#### PROBLEM STATEMENT
Search the material below for the string "from" and extract each line that has it.

#### INPUT ROWS
---

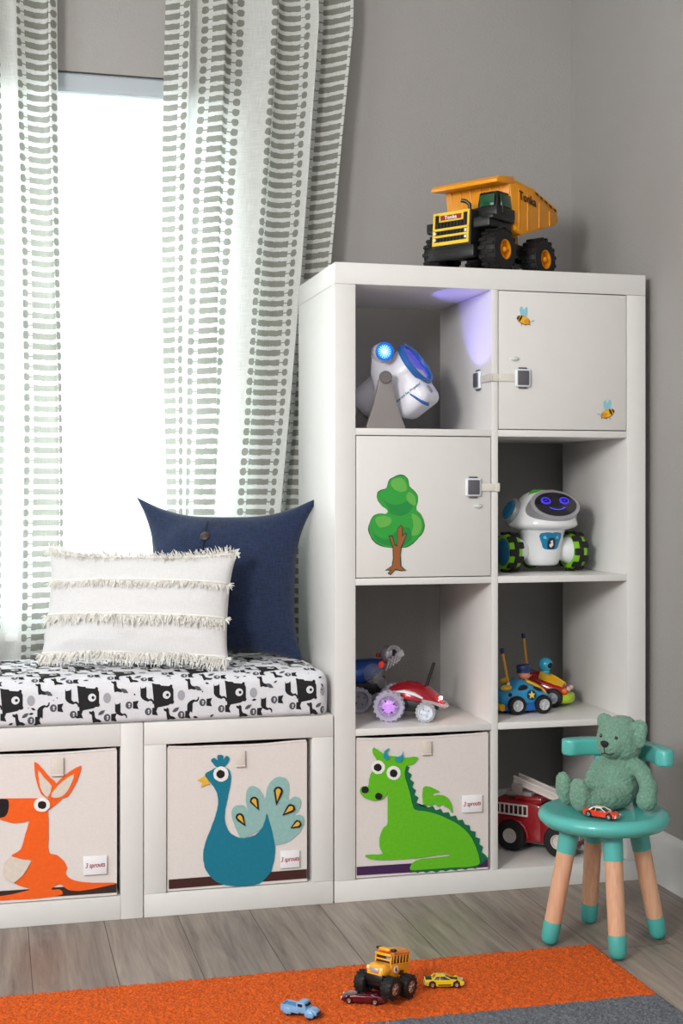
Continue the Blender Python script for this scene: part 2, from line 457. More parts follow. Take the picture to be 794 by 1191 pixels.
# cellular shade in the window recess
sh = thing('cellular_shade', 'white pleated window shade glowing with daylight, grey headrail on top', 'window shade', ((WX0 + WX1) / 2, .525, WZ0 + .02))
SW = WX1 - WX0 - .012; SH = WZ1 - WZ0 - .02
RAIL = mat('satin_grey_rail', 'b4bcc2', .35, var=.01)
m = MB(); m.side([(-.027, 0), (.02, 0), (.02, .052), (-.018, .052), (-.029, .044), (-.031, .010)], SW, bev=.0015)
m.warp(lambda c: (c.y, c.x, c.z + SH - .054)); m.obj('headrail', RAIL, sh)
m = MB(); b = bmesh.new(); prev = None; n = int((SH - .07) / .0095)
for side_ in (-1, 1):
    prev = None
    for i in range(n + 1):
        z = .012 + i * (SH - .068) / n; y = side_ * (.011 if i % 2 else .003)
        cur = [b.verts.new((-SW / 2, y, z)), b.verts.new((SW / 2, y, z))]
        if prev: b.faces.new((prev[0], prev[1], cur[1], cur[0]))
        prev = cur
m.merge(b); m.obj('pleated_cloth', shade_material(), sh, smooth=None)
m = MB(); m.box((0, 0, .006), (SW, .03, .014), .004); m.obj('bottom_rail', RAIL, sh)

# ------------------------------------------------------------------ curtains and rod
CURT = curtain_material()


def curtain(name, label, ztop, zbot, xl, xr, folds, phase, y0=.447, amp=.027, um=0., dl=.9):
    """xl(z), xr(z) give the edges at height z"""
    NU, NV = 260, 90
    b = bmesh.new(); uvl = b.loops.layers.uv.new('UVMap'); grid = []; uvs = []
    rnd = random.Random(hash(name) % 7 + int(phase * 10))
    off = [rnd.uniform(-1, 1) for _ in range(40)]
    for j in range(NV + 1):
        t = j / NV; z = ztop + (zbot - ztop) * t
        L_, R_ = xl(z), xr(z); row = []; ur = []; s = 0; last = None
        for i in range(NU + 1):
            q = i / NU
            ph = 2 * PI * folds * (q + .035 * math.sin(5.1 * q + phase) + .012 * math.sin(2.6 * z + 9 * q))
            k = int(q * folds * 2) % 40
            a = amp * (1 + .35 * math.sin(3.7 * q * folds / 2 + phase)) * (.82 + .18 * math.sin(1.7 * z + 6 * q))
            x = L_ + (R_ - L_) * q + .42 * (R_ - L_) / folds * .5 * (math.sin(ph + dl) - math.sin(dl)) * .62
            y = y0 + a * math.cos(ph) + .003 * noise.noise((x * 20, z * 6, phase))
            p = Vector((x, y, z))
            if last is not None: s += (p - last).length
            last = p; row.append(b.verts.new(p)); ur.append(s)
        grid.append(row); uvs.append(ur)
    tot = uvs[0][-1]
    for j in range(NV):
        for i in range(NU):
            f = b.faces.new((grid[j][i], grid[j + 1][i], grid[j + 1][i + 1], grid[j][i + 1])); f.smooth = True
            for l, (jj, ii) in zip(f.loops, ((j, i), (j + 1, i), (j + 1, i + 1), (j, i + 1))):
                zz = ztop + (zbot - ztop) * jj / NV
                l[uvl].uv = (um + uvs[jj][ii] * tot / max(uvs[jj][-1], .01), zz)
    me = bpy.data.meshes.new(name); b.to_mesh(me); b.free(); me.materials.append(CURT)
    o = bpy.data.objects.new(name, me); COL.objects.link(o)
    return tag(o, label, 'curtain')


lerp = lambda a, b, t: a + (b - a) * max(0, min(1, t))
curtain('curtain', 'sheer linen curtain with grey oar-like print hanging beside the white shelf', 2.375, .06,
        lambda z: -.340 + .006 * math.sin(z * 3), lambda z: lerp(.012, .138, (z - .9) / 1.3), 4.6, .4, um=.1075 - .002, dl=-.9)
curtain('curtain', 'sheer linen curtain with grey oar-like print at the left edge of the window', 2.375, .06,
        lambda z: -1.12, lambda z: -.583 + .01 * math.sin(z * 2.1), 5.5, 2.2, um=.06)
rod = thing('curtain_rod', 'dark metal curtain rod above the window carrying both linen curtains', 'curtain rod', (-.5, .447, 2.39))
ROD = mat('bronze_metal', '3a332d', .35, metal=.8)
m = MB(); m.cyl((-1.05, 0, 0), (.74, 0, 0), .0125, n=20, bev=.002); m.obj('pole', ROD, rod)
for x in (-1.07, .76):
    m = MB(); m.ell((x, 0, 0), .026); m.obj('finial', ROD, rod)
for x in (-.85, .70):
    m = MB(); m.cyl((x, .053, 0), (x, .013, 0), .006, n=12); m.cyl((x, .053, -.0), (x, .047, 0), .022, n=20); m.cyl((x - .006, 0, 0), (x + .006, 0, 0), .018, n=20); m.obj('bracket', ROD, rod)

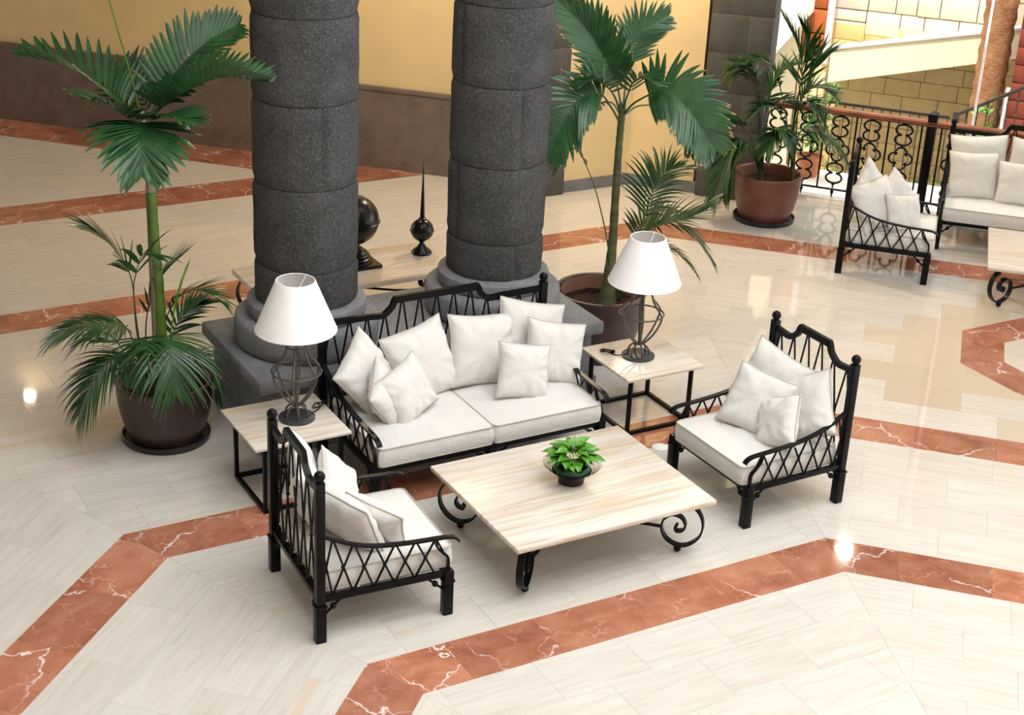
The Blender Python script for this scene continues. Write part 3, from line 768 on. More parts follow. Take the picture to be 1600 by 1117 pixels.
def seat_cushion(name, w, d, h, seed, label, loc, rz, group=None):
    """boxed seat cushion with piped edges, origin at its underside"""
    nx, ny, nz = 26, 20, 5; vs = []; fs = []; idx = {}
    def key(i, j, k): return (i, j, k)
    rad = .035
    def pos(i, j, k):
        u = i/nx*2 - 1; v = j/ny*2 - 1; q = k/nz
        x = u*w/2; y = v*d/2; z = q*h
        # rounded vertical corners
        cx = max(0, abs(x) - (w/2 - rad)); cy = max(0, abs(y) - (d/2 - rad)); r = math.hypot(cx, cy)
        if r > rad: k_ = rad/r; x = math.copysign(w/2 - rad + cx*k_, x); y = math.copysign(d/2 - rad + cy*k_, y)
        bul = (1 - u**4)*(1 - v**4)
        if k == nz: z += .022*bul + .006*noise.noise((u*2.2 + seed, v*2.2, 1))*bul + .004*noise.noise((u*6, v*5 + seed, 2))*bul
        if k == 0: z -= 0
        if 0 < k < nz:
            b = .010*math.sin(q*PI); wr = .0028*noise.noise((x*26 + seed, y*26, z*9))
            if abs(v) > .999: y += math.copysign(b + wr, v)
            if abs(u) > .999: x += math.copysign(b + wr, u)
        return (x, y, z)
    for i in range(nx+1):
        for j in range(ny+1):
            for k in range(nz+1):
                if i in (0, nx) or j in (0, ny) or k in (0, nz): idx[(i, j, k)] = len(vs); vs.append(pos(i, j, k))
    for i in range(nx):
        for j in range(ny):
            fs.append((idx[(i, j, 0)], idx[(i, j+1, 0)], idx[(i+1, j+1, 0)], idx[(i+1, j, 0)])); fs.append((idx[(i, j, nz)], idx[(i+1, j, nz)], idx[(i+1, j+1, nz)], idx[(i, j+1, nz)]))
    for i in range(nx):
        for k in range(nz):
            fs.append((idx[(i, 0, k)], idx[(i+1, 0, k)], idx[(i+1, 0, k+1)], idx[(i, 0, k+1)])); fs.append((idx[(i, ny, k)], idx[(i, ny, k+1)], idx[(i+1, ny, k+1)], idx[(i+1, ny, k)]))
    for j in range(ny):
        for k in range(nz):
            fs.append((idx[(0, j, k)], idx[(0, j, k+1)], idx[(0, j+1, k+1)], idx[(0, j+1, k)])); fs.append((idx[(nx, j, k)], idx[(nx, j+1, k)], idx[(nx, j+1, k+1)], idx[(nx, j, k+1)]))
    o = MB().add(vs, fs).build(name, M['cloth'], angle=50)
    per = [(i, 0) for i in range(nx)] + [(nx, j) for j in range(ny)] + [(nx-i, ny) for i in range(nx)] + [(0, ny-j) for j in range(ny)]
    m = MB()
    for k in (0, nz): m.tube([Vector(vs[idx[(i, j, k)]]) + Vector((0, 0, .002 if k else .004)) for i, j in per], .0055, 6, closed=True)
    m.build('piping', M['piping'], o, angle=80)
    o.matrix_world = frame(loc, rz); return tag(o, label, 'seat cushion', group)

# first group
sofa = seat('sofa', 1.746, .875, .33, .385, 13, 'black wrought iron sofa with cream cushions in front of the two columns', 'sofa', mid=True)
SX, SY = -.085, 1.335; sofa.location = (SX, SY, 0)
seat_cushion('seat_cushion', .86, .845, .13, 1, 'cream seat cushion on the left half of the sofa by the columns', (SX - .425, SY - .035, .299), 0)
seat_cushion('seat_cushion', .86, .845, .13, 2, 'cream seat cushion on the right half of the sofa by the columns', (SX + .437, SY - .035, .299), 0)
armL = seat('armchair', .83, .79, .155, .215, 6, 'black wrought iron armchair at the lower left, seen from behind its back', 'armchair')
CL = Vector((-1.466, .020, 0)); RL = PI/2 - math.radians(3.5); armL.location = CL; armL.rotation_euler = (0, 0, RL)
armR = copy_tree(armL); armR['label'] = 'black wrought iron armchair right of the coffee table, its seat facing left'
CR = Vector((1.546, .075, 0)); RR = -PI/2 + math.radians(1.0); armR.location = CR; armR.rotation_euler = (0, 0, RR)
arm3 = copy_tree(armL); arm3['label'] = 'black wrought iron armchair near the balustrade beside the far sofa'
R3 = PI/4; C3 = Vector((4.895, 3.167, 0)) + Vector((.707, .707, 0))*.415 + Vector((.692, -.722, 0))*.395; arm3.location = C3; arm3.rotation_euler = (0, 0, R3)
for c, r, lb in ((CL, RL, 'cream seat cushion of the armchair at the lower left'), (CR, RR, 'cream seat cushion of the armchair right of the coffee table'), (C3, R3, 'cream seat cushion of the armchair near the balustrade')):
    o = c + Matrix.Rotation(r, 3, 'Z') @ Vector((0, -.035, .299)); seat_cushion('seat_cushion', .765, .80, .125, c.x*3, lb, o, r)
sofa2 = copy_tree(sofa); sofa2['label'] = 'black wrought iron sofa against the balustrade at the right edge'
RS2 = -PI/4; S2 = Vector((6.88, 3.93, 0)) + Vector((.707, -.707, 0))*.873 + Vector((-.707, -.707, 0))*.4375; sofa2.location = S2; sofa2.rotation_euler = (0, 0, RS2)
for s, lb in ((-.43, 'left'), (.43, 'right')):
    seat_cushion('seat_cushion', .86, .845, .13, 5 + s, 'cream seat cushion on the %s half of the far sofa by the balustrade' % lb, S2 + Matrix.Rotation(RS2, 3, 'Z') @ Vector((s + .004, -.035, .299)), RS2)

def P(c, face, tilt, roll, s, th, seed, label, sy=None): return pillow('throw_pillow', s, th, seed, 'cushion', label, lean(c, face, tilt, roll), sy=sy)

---

#### CORRECT ANSWER
Continue the Blender Python script for this scene: part 2, from line 457. More parts follow. Take the picture to be 794 by 1191 pixels.
The Blender Python script for this scene continues. Write part 3, from line 768 on. More parts follow. Take the picture to be 1600 by 1117 pixels.
armL = seat('armchair', .83, .79, .155, .215, 6, 'black wrought iron armchair at the lower left, seen from behind its back', 'armchair')